Cette occupation a même empêché la Commission électorale nationale indépendante (CENI), pouvoir organisateur des élections, d’identifier et d’enrôler plusieurs millions de Congolais en âge de voter dans les territoires de Rutshuru et Nyiragongo dans la province du Nord-Kivu. Dans cette partie du pays, des exécutions illégales, des viols et d’autres crimes de guerre apparents ont été constatés documentés par des sources indépendantes dans cette région qui n’a pas connu de paix depuis des années.

Selon plusieurs sources indépendantes, en plus de ces exactions, le M23  » s’est emparé de larges pans  » du territoire Congolais (Avec le soutien du Rwanda voisin et la sympathie de certains éléments des forces de l’ONU) où les rebelles ont  » mis en place des administrations parallèles  » et procéderaient  » à des arrestations arbitraires et à des exécutions extrajudiciaires.  » La MONUSCO dément toujours les allégations de certaines parties selon lesquelles, elle sympatiserait avec les rebelles du M23.

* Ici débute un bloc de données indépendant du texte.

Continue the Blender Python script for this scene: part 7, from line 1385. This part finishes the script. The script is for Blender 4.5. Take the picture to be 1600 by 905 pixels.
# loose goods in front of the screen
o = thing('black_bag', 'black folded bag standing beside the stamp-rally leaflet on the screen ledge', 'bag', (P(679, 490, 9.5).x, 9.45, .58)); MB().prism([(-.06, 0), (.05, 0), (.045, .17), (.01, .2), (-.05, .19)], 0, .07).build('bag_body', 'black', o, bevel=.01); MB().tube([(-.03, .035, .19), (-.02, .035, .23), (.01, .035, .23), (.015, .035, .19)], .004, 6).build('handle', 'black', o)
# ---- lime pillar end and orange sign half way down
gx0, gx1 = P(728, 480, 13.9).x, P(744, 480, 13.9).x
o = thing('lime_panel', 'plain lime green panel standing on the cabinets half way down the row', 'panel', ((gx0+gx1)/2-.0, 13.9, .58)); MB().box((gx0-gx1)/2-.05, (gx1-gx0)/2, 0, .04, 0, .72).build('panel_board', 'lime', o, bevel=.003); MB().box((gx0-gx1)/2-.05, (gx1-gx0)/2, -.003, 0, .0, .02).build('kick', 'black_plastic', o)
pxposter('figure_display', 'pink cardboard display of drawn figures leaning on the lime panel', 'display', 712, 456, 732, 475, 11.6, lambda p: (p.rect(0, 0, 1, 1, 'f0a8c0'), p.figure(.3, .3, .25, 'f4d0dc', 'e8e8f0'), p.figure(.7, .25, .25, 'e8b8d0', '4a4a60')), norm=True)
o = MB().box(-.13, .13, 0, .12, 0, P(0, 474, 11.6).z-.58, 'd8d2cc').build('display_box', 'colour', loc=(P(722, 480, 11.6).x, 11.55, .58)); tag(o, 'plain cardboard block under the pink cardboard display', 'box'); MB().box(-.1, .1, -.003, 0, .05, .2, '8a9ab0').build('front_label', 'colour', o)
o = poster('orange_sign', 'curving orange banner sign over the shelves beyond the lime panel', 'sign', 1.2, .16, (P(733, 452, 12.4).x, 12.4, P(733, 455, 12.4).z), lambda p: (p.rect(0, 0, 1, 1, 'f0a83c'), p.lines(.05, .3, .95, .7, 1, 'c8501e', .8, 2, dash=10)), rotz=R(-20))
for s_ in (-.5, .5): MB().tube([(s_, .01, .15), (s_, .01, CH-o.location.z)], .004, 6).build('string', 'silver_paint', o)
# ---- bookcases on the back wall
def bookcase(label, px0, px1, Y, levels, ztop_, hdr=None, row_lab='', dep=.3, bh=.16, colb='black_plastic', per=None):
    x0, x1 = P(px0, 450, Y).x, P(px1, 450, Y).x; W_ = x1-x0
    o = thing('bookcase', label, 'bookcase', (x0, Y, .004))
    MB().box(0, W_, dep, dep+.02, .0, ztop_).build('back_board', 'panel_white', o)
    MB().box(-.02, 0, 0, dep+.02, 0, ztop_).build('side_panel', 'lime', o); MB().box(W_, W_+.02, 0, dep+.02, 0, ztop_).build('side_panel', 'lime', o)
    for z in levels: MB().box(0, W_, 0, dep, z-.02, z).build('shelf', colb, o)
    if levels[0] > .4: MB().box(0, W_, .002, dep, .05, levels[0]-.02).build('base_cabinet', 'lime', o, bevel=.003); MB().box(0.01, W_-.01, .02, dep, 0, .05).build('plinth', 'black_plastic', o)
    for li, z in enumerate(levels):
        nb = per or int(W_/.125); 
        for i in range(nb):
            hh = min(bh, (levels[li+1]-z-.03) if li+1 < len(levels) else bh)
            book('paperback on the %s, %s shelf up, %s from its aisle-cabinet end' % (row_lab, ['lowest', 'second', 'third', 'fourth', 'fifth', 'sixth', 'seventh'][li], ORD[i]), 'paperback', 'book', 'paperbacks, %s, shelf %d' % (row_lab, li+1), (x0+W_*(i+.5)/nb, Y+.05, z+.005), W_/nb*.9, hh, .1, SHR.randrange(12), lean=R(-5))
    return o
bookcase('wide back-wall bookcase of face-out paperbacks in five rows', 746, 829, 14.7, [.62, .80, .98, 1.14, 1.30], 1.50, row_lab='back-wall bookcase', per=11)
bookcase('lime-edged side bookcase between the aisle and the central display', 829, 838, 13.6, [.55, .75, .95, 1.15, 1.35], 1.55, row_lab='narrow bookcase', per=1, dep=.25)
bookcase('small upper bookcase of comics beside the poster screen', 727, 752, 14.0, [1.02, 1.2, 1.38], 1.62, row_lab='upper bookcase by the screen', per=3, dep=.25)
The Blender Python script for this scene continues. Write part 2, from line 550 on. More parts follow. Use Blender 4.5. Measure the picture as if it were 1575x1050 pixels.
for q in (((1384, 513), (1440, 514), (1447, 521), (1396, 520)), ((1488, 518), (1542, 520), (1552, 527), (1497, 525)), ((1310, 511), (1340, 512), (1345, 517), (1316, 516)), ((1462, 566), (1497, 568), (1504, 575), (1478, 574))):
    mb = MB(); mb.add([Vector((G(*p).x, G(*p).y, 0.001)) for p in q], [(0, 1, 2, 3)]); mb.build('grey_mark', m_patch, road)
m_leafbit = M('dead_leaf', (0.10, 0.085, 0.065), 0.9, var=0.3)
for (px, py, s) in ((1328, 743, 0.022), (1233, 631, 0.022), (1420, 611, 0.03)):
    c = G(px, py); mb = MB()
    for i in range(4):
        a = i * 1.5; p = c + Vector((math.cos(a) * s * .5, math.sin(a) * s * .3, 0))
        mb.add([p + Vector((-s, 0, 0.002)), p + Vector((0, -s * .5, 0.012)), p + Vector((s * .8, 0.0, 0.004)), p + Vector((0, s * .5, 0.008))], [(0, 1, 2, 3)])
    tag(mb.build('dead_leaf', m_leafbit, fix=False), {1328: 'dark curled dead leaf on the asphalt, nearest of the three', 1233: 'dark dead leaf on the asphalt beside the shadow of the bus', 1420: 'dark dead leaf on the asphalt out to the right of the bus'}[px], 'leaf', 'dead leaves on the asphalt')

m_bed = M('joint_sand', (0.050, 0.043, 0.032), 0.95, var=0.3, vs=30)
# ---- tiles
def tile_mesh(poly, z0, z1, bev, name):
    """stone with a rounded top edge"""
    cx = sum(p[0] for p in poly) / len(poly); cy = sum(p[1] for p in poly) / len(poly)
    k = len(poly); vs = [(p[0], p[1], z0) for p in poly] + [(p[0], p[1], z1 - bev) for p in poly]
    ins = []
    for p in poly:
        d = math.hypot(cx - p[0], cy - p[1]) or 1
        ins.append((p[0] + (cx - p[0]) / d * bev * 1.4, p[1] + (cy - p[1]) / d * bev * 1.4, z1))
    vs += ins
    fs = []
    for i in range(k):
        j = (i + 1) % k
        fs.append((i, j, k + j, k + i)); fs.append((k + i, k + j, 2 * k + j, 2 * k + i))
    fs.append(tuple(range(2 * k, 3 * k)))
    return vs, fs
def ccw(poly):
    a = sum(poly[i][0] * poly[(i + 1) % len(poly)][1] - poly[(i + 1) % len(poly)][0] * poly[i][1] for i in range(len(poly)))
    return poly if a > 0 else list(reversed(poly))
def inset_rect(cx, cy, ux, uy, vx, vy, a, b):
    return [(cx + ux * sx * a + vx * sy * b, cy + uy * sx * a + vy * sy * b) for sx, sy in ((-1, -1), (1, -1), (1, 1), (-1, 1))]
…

A l’heure actuelle, la MONUSCO  » demeure l’une des cibles du mécontentement et de la frustration des populations qui lui reprochent de faire preuve de passivité  », a précisé le Secrétaire général dans ce rapport. Terrain de crispation et de discours populistes en RDC, le départ définitif de la mission de l’ONU est au cœur des débats sur l’avenir du pays depuis plusieurs années. La RDC dont l’armée nationale monte actuellement en puissance depuis l’avènement de Félix Tshisekedi à la magistrature suprême, suivie de la refonte totale du système de défense national avec l’adoption de nouvelles lois telles que la loi sur la programmation militaire, sera-t-elle en mesure de reprendre le contrôle des zones occupées par la MONUSCO et surtout, de défendre l’intégrité de tous les territoires jadis occupés par les groupes armés ? Wait and see.